*Material:*
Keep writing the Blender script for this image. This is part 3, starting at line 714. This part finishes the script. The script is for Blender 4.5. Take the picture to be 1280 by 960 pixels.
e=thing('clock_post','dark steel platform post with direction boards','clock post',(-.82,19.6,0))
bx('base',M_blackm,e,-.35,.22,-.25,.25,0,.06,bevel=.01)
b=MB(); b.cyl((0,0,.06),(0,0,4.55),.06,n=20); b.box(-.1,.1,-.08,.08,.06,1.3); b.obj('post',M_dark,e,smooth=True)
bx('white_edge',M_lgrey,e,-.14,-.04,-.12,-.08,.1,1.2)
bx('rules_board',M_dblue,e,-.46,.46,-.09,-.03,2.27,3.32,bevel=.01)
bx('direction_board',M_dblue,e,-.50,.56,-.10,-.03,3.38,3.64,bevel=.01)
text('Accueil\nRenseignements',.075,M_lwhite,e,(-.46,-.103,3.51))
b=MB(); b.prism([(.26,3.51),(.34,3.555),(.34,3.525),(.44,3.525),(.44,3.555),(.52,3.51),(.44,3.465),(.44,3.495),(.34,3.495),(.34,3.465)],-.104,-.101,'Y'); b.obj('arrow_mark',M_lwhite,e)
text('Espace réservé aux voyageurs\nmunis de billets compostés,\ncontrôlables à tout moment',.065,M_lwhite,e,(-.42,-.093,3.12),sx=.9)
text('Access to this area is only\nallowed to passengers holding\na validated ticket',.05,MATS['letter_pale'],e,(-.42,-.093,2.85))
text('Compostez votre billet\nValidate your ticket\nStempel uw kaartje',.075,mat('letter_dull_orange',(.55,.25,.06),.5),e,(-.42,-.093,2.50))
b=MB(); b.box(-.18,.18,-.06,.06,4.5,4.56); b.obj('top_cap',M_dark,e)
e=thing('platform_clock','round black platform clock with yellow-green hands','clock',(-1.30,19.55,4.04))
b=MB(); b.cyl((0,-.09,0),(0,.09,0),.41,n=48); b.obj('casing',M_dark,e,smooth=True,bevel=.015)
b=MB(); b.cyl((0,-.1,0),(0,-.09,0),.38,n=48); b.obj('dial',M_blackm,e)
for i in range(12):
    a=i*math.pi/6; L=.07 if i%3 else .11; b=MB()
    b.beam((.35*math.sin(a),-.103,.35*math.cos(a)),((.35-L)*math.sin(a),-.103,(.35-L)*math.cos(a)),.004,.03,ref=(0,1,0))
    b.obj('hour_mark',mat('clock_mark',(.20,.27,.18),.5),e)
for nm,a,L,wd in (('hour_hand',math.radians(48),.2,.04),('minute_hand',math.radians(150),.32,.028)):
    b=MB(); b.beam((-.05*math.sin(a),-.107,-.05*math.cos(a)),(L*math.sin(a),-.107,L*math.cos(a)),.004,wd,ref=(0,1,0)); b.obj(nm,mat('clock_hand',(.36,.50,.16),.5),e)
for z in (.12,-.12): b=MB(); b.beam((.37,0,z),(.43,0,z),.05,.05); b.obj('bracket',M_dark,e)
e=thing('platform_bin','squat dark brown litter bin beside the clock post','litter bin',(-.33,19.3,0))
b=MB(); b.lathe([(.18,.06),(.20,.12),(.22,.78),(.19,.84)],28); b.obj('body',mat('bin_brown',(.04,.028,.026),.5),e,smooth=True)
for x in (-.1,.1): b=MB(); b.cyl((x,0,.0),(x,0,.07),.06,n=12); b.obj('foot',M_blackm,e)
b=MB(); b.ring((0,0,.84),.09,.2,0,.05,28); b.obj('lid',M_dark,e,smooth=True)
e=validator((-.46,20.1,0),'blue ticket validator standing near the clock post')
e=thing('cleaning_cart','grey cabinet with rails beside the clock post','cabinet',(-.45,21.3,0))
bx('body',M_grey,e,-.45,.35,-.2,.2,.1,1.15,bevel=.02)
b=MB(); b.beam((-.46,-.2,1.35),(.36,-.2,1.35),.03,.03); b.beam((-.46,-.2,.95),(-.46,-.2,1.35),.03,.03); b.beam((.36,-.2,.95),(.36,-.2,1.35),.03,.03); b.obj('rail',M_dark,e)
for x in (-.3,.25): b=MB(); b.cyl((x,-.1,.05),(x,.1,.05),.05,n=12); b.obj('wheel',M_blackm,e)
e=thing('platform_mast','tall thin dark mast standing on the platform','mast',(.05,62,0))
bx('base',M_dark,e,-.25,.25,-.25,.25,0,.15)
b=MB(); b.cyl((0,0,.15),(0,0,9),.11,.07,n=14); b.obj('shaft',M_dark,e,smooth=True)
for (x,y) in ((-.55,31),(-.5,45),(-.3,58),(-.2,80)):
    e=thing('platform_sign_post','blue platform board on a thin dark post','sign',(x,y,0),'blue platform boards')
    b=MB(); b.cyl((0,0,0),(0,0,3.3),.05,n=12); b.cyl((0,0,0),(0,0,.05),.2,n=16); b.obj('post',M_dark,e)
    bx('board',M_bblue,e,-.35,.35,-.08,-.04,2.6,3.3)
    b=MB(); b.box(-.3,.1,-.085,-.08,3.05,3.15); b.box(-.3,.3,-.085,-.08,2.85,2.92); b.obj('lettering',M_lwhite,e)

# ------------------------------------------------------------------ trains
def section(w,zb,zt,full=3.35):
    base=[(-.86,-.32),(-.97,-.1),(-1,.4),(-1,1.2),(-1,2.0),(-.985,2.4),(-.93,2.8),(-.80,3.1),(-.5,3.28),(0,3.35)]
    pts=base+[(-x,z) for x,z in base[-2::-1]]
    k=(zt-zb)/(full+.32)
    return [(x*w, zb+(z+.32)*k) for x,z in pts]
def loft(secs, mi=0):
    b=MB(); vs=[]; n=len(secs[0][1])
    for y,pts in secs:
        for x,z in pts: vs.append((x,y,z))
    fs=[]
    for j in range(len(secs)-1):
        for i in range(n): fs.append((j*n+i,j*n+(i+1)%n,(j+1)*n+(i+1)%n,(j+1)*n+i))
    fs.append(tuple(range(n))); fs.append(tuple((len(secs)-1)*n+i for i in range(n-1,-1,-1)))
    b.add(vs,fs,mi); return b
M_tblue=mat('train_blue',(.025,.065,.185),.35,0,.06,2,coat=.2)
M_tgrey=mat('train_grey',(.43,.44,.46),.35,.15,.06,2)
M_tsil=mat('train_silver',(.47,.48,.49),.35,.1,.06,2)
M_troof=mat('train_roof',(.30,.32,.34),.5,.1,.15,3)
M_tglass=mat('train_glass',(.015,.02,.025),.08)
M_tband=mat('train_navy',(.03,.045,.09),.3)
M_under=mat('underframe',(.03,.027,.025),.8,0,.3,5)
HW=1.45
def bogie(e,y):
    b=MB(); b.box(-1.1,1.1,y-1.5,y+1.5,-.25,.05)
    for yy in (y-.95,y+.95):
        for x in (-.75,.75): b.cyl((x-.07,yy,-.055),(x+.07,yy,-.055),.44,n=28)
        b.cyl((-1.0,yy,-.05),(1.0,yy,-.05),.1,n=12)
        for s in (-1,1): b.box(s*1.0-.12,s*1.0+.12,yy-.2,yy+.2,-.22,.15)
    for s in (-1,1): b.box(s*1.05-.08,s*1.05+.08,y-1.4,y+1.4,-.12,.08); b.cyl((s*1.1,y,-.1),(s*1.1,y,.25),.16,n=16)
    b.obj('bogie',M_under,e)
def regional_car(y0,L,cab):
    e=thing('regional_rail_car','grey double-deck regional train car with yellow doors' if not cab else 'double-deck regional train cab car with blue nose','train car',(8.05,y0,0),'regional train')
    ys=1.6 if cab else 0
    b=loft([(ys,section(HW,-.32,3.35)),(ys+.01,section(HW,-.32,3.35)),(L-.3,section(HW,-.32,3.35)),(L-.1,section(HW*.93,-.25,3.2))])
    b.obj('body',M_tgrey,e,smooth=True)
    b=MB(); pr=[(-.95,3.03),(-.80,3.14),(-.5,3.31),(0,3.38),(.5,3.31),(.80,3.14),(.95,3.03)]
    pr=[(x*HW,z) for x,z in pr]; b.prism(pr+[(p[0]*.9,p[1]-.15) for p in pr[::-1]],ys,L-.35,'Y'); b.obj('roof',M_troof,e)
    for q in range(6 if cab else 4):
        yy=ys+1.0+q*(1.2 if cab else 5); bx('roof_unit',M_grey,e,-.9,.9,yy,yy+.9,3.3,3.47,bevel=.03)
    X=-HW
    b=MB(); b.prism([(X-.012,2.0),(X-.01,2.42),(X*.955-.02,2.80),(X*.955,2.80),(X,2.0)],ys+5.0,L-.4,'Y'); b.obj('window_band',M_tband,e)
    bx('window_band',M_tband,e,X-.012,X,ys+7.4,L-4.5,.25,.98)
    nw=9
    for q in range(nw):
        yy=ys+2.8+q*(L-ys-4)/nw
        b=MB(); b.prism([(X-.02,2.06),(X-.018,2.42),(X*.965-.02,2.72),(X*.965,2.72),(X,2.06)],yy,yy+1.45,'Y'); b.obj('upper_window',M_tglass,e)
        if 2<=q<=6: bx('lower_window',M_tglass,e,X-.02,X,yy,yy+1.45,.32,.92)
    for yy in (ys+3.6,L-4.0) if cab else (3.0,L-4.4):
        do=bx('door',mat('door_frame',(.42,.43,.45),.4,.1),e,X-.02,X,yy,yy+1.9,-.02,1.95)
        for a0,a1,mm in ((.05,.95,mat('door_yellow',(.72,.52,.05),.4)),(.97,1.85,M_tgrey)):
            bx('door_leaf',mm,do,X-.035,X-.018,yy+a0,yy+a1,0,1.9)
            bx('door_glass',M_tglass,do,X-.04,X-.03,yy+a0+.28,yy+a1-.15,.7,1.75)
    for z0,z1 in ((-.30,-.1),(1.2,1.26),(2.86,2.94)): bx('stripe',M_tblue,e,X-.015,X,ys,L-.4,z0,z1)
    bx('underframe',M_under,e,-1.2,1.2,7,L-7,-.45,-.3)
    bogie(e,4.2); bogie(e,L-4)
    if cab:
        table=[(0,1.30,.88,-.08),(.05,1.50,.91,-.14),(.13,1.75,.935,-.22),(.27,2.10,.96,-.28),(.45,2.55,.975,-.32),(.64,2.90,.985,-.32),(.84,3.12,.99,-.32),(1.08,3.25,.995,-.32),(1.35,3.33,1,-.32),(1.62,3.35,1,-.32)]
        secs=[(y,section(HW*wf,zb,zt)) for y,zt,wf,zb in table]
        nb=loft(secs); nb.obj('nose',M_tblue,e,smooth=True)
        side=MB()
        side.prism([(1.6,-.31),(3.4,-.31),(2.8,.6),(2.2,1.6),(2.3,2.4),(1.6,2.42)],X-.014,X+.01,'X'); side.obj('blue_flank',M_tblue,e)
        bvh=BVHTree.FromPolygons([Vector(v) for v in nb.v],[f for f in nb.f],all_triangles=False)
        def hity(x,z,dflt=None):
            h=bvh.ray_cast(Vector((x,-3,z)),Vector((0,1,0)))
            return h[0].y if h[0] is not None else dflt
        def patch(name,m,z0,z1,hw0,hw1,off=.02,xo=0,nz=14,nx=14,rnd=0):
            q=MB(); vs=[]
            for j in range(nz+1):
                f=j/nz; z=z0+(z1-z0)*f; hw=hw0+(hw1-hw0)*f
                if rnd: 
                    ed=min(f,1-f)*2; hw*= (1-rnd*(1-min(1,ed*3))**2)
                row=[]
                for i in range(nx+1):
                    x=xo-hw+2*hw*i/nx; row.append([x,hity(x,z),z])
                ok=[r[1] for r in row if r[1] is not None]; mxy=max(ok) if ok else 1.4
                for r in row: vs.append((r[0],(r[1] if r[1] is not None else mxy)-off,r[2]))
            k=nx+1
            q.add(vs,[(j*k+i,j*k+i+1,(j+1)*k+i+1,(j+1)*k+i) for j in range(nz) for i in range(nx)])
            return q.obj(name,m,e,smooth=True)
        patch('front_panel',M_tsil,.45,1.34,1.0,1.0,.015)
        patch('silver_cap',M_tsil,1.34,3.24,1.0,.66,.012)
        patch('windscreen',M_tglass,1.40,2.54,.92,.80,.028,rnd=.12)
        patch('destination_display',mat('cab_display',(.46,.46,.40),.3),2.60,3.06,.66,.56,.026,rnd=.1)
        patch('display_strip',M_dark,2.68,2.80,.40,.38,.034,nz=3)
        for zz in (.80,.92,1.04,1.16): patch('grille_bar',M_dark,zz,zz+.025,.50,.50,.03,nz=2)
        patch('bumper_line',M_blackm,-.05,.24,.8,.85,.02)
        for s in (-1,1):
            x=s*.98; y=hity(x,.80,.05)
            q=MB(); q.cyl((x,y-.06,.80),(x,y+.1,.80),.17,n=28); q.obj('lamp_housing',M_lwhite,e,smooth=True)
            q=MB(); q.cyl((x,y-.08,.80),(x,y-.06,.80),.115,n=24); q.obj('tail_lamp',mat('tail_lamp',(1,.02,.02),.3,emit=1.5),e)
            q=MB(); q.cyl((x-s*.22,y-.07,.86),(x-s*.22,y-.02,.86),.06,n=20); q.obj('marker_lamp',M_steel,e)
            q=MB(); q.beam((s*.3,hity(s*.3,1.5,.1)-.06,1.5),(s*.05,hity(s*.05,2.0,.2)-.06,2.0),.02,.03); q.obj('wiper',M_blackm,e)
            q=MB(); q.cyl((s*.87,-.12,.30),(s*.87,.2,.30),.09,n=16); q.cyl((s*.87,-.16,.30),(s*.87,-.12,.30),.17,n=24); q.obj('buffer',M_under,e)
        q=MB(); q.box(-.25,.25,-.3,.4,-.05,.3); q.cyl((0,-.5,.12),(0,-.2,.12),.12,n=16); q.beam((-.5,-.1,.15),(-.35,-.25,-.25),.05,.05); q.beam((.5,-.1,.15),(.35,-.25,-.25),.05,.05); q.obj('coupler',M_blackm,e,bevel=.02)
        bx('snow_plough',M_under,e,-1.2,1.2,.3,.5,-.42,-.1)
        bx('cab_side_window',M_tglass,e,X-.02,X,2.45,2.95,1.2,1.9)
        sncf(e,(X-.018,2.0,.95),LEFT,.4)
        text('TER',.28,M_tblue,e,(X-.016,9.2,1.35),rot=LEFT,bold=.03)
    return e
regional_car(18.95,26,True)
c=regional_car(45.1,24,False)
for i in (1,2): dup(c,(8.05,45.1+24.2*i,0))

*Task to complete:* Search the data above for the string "this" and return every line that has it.

*Expected answer:*
Keep writing the Blender script for this image. This is part 3, starting at line 714. This part finishes the script. The script is for Blender 4.5. Take the picture to be 1280 by 960 pixels.
text('Access to this area is only\nallowed to passengers holding\na validated ticket',.05,MATS['letter_pale'],e,(-.42,-.093,2.85))